Richmondtown began to grow around 1800 and was incorporated as a village within the Town of Southfield in 1823. By 1828 the First County Clerk’s and Surrogate’s Office was constructed to the east of the jail. The hotel, Richmond County Hall, was built around 1829 and soon became a popular gathering place for political and social events. The town’s first public school opened about 1830.

Sensing the development potential of the town, Henry I. Seaman, a New York merchant who was secretary of the company that operated the plank road (later Richmond Avenue), purchased ninety acres of farmland to the east of the town center in 1836. Seaman had the land laid out into two new streets, Center Street and Court Place, and 25′ by 100′ building lots.

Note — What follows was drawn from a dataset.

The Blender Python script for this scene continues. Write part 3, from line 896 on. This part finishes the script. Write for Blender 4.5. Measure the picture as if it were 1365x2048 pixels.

A large plot on Center Street opposite Court Place was set aside for the construction of a new courthouse (the Third County Courthouse, now the Historic Richmond Town Visitors Center, built 1837, a designated New York City Landmark). Seaman also built several houses, known as "Seaman Cottages," and sold two corner lots to Austin Burke and Stephen D. Stephens, Sr., a cousin of Daniel Lake Stephens, who constructed
their own residences

. Due to the financial panic of 1837 Seaman was forced to sell his Richmondtown property, which eventually passed to Harmon Cropsey in 1854.4 During the 1840s, the village continued to expand, in part because of the construction of a new stone bridge over Fresh Kills Creek at the junction of Richmond Road and Arthur Kills Road.

The Washington Hotel was also built around 1840, on a site just north of the stone bridge, and around 1845 Isaac Marsh began construction of a carriage manufactory opposite the hotel. The Second County Clerk’s and Surrogate’s Office and a jail were constructed in 1848 and 1860, respectively. By the mid-nineteenth century, Richmondtown’s position as the political and social center of the island was secure. The Stephens-Prier House, the Parsonage (1855) and the Edwards-Barton House (1869) are the most significant residential survivors of this expansive and prosperous period of the village’s development.